A total of 179 companies might draw the immediate attention of bargain hunters: they all had ratios of less than 1.

But one of the first lessons of the price-sales ratio, O’Shaughnessy and others said, is that a low ratio by itself does not necessarily signal a good investment.

For example, many companies in the survey have low price-sales ratios because they are in inherently low-margin businesses–discount retailers, say, like Woolworth and Walgreen, which had ratios of 0.37 and 0.84, respectively. (When profit margins are so narrow that only a few cents land on the bottom line, investors pay less for a dollar of sales.)

Generally, improving the margins of companies in such industries is not as easy as in other sectors.

Other enterprises with low price-sales ratios belong to out-of-favor industries like paper and forest products, which are under pressure from lower-cost foreign producers and hurt by the strong dollar, according to Bousa. This group includes Boise Cascade (0.28), the Mead Corp. (0.59), Union Camp (0.81) and Westvaco (0.89).

In other words, a low price-sales ratio is just the beginning. Investors must also scrutinize the company to see if it has the potential to improve its margins.

In this further inquiry, O’Shaughnessy looks for companies whose earnings and stock prices have risen in the last year. “This helps you find cheap companies that are on the rebound,” he said.

Such an approach has lead O’Shaughnessy to Kmart and TJX, retailers with price-sales ratios of 0.19 and 0.51, respectively, in the survey.

Bousa also seeks companies that have low price-sales ratios and are cutting costs.

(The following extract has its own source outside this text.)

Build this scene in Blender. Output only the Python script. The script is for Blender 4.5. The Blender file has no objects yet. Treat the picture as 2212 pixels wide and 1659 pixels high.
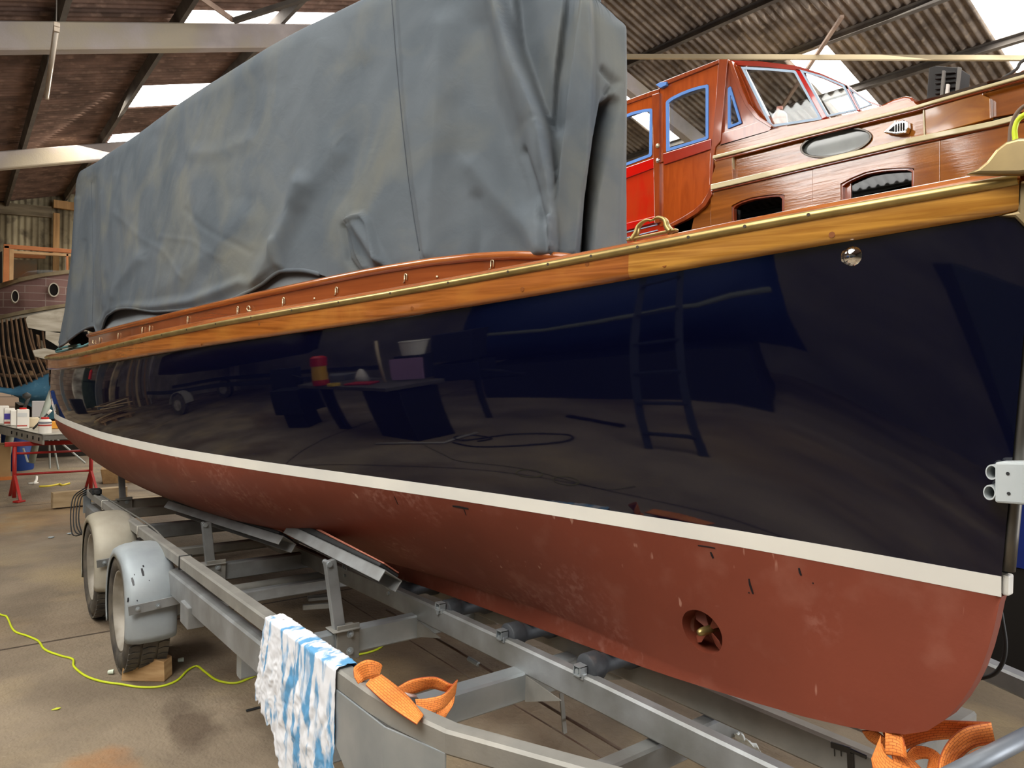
import bpy, bmesh, math, random
import numpy as np
from math import sin, cos, tan, pi, radians, sqrt, atan2
from mathutils import Vector, Matrix, noise

random.seed(7)
SC = bpy.context.scene
COL = SC.collection

# ------------------------------------------------------------------ camera
H = 1.6; FPX = 1560.0; CX, CY = 1106.0, 829.5
YAW = radians(37.4); PITCH = radians(-0.75); ROLL = radians(1.25)
_f = np.array([sin(YAW)*cos(PITCH), cos(YAW)*cos(PITCH), sin(PITCH)])
_r0 = np.array([cos(YAW), -sin(YAW), 0.0]); _u0 = np.cross(_r0, _f)
_r = _r0*cos(ROLL)+_u0*sin(ROLL); _u = -_r0*sin(ROLL)+_u0*cos(ROLL)
CAM0 = np.array([0, 0, H])
cd = bpy.data.cameras.new('camera'); cam = bpy.data.objects.new('camera', cd); COL.objects.link(cam)
cam.matrix_world = Matrix(((_r[0], _u[0], -_f[0], 0), (_r[1], _u[1], -_f[1], 0), (_r[2], _u[2], -_f[2], H), (0, 0, 0, 1)))
cd.sensor_width = 36.0; cd.lens = 36.0*FPX/2212.0; cd.clip_start = 0.05; cd.clip_end = 200
SC.camera = cam

# ------------------------------------------------------------------ light and exposure
W = bpy.data.worlds.new('world'); SC.world = W; W.use_nodes = True
bg = W.node_tree.nodes['Background']; bg.inputs[0].default_value = (0.80, 0.90, 1.0, 1); bg.inputs[1].default_value = 0.5
SC.view_settings.view_transform = 'Standard'; SC.view_settings.look = 'None'
SC.view_settings.gamma = 1; SC.view_settings.use_curve_mapping = False
SC.view_settings.exposure = 0.12

def area(name, loc, look, sx, sy, power, col=(1, 1, 1)):
    l = bpy.data.lights.new(name, 'AREA'); l.shape = 'RECTANGLE'; l.size = sx; l.size_y = sy; l.energy = power; l.color = col
    o = bpy.data.objects.new(name, l); COL.objects.link(o); o.location = loc
    d = Vector(look)-Vector(loc); o.rotation_euler = d.to_track_quat('-Z', 'Y').to_euler(); return o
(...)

He likes Whirlpool, Ryder System and Delta Air Lines.

Whirlpool, with a ratio of just 0.40 in the Compustat survey, “looks cheap for a company that is a leader in its business,” Bousa said.

Profits have been weak in its European divisions, he said, adding that he believes that the company has been “very busy restructuring there, and we will soon start to see results.

Ryder, a leader in truck leasing and business shipping, had a price-sales measure of 0.43, but it is economizing, too. Closing less profitable offices and cutting some layers of management will help it save $75 million this year–1.6 percent of annual operating expenses–and the same amount in 1998, Bousa said.

Cost-cutting at Delta, the third-largest domestic carrier, is also well under way. Delta has been eliminating unprofitable routes in Europe, where new marketing alliances with Swissair, Sabena and Austrian Airlines may also help earnings.

Delta, with a 0.51 ratio in the survey, is also trying to contain costs and increase productivity in the United States. “Delta has done a tremendous job of working with a largely nonunion labor force in an industry that tends to be union,” Bousa said.

What about high price-sales measures? Like the low ratios, they are just a guide. Drug companies, for instance, often have wide profit margins. Thus, the Pfizer and Schering-Plough ratios of 4.9 and 4.8 do not necessarily mean the stocks are pricey.

But a lofty ratio can be a red flag. Microsoft’s ratio of 12.5 is a caution for Richard H. Fontaine, portfolio manager of the Fontaine Capital Appreciation fund.

“Microsoft is a great company,” Fontaine said. “But it is so big, it can only grow as fast as the industry. The premium the market is asking you to pay grossly overestimates the growth of this company.”